*GIVEN INSTRUCTION*
Which lines below hold the word "append"? Copy all of them.
** BEGIN DATASET CONTENT **
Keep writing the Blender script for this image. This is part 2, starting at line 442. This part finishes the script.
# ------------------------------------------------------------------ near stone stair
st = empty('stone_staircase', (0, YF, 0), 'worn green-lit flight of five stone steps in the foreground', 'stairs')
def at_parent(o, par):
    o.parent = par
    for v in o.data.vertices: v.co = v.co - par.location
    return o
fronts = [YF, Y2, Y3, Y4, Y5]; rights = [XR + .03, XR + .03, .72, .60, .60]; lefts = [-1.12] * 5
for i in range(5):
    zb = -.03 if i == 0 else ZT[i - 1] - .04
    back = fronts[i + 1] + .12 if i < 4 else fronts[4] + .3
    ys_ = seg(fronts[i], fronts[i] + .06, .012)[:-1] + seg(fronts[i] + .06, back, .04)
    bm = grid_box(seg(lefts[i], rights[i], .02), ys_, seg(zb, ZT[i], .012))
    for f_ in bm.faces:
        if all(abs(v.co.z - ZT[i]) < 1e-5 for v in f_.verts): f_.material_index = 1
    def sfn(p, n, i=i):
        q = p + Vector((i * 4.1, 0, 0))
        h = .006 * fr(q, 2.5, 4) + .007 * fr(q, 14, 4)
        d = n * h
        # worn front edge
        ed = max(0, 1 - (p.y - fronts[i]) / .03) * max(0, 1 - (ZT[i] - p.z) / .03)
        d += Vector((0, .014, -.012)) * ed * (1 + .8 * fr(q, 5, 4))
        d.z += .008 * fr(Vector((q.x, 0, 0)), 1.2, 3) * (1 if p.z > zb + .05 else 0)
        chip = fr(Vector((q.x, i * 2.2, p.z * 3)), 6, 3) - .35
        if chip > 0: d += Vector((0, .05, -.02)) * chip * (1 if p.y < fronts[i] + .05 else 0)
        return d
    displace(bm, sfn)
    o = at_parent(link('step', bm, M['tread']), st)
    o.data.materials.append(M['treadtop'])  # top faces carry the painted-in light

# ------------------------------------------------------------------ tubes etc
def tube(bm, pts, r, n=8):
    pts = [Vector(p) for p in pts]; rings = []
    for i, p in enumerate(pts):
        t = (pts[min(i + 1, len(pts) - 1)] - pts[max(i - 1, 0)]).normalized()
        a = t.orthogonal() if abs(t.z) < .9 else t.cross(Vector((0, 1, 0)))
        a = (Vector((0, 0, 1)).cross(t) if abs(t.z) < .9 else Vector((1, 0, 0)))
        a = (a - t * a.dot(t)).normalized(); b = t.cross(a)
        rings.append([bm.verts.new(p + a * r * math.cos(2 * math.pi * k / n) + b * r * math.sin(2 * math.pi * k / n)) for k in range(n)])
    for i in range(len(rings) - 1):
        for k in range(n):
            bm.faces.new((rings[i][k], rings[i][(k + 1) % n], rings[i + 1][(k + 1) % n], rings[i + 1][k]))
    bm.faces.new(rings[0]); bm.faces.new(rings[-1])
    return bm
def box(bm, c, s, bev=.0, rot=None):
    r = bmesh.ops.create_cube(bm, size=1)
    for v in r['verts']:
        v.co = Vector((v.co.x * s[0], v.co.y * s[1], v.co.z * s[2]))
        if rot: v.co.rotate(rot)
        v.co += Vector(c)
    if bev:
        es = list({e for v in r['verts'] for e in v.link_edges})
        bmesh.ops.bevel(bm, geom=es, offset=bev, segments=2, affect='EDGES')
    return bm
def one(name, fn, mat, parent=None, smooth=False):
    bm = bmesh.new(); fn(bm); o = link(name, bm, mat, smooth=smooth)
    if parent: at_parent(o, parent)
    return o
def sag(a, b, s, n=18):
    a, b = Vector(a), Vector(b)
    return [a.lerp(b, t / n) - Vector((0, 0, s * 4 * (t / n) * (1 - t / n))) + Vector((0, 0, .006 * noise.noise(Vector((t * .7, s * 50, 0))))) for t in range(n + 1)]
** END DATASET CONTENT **
*REPLY*
    o.data.materials.append(M['treadtop'])  # top faces carry the painted-in light
        rings.append([bm.verts.new(p + a * r * math.cos(2 * math.pi * k / n) + b * r * math.sin(2 * math.pi * k / n)) for k in range(n)])